Não encontramos em Benjamin uma teoria coerente, argumentada e didática sobre a linguagem, mas sim uma reflexão profunda concernente à função e ao uso da linguagem no mundo moderno e uma intuição essencial quanto à sua natureza. Entretanto, se quisermos realmente compreender suas idéias originais e contestatórias sobre as questões do progresso e da civilização, é preciso estar preparado para ir ao encontro de uma construção teórica extremamente ousada. Isso porque Benjamin irá se interrogar sobre a essência da linguagem recorrendo à teologia e à mística judaica. Contudo, são esses aspectos

aparentemente

anacrônicos de seu pensamento que o tornam surpreendentemente atual, além de responsável pela elaboração de uma utopia revolucionária. Dentre as inúmeras questões que as idéias de Benjamin suscitam, destacamos uma discussão que se distingue por ser premonitória, quer dizer, uma reflexão que busca revelar os fundamentos da alienação do homem, pela perversão contida no uso da linguagem, no mundo atual. O homem no mundo contemporâneo vive uma verdadeira esquizofrenia entre o discurso proferido e a realidade vivida. Quando a linguagem é utilizada de modo a inibir a revelação da essência mais íntima do homem, ela se torna apenas instrumento de uma sociedade que encarcera seus indivíduos, sem que estes, muitas vezes, se dêem conta do processo aprisionador do qual são vítimas. Assim, para se escapar ao maquinismo infernal de uma linguagem que submete o homem à servidão generalizada, é necessário reinventar a própria linguagem, ou melhor, recuperar algo que nela existe, mas que hoje, cada vez mais, vem sendo expulso do seu domínio.

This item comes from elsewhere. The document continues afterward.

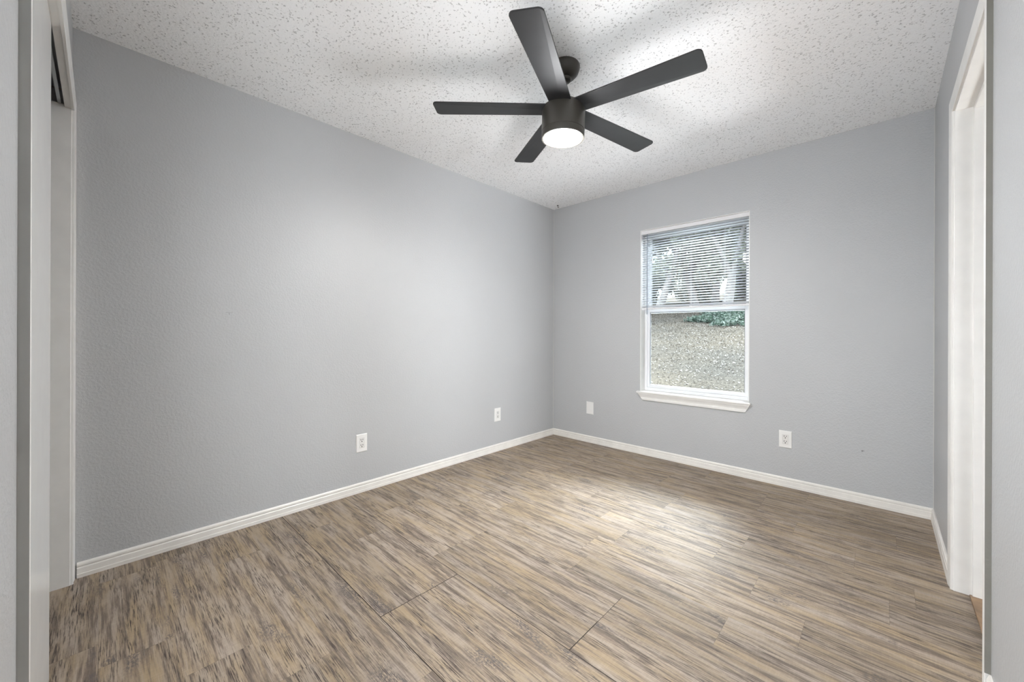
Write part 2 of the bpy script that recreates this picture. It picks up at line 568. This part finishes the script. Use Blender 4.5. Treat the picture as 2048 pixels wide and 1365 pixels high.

Para isso Benjamin recorre às raízes messiânicas de uma linguagem original que se perdeu na corrente do progresso, mas que precisa ser resgatada para que o reencontro do homem com sua própria liberdade se torne uma realidade possível. O amor pela tradição e pelo passado revela uma intuição profunda de que nessa paixão está a força subversiva capaz, de fato, de colocar em crise o presente. Para Löwy (1989), utopia, anarquismo, revolução e messianismo estão em Benjamin alquimicamente combinados e articulados com uma crítica neo-romântica do progresso e do conhecimento puramente técnico-científico.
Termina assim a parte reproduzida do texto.